Wie erleben Sie die Publizierenden, sehen Sie etwa Veränderungen im Publikationsverhalten im Zuge der Open-Access-Transformation?

Lisa Schilhan: Die Zahl der Forschenden, die Open Access publizieren, steigt kontinuierlich an, wohl auch deshalb, weil dies von vielen Fördergebern mittlerweile gefordert wird und im Rahmen von Verlagsabkommen inzwischen sehr unkompliziert – quasi per Knopfdruck – möglich ist. Auch das Argument der Sichtbarkeit eigener Forschungsleistungen scheint bei der Entscheidung für Open Access eine Rolle zu spielen. Tendenziell sind jüngere Forschende leichter von Open Access und Open Science zu überzeugen.

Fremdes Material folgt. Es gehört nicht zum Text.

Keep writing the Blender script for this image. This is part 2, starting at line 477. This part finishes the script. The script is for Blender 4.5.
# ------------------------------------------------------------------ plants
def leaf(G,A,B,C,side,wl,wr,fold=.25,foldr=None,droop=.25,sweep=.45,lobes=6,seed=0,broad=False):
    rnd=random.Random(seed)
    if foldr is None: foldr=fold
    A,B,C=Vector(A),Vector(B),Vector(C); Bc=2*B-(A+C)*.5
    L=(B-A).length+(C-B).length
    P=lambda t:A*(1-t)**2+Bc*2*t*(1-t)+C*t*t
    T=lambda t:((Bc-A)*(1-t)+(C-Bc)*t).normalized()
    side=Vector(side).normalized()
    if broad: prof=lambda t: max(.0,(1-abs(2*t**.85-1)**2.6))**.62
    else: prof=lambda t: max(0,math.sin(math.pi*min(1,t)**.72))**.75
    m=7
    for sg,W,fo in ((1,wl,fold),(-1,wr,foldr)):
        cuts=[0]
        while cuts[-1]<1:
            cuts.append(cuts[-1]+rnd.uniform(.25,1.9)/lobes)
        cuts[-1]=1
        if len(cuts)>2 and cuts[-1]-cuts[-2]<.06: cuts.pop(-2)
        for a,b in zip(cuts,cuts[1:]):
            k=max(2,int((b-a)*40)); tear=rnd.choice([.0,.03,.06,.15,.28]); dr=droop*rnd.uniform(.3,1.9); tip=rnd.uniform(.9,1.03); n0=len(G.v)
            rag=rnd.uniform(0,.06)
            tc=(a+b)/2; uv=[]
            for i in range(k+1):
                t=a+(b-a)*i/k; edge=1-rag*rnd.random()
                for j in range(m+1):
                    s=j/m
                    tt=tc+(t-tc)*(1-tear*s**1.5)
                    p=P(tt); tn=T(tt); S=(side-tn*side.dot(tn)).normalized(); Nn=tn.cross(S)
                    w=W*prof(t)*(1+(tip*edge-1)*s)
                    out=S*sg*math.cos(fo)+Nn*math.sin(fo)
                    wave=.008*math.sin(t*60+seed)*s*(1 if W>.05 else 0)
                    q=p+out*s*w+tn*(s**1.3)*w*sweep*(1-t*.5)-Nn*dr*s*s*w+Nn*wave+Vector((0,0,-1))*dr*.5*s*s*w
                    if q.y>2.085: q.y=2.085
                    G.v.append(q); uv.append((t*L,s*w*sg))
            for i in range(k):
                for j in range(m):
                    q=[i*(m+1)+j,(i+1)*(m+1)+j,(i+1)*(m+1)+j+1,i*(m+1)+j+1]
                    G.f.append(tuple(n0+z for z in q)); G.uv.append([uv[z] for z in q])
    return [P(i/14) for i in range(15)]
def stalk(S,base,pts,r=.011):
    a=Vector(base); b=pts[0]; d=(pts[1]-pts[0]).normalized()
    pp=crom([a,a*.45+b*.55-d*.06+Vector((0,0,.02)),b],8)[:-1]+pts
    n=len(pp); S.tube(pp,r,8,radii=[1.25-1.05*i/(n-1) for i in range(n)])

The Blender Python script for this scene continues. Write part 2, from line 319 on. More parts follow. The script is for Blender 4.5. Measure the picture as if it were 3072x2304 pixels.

Sie sehen sich dann aber häufig mit praktischen Hürden wie unterschiedlichen Rechtsfragen konfrontiert und benötigen praktische Informationen etwa zu Open Science Tools. Hier sollte das Beratungsangebot der Universität auch ausgeweitet werden.

Christian Kaier: Zugleich steigen die Anforderungen von Fördergebern bezüglich Open Access und FAIR Data, denen Forschende unterworfen sind, und damit steigt wiederum die Legitimation von Anlaufstellen, die Unterstützung in diesen Bereichen bieten. Denkt man einen Schritt weiter – über die klassischen wissenschaftlichen Publikationen hinaus – gibt es einen weiteren Bereich „Science to Public“, also externe Wissenschaftskommunikation in die und mit der Bevölkerung. Mit diesem spannenden Thema beschäftigen sich andere Einrichtungen an der Universität Graz, wir verfolgen aber natürlich auch die Entwicklungen und Anforderungen in diesem Bereich.